Flexible Schedules Are No Better Than No Schedule At All

That incendiary headline is not totally off, it turns out. In certain environments—like retail stores and hotel chains—so-called “just-in-time scheduling” wreaks havoc on hourly employees’ lives and also increases absenteeism and turnover.

Kimberly Weisul at Bnet found a recent study that analyzed such unpredictable schedules and their effects on work-life balance and productivity in the office.

The study found:

  • Almost half of workers said they had three different end times in the previous week
  • 60 percent of workers said their schedule changed “a lot” or “a fair amount” week to week
  • And one store said 80 percent of its employees were on probation for attendance problems. Since it seems unlikely that 80 percent of staff would really be that unreliable, the store’s problems could be of its own making.

The conclusions: A changing schedule is as good as none. But some places really don’t know how many people they’ll need consistently.

In those cases, managers that allow workers to swap shifts without consulting the boss are highly regarded, Weisul says.

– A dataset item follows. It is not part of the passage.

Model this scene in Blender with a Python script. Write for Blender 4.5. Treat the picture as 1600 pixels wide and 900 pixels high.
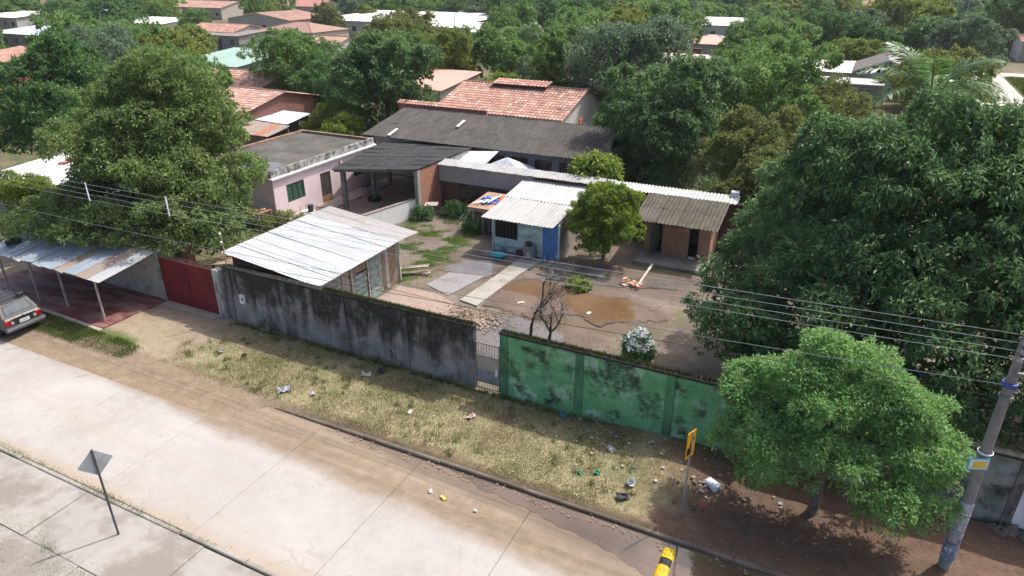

Other suggestions: training “floaters” who can fill in where needed, letting workers take vacation “days” in hourly or partial day increments, or scheduling more people than needed so employees know they have a safety net.

Lest you think unpredictable schedules are just found within the realm of low-wage retail jobs, think again: this type of schedule is fairly common amongst entry-level journalism positions, and we wouldn’t be surprised to hear it is common in PR or marketing firms as well. Have you worked one of these gigs?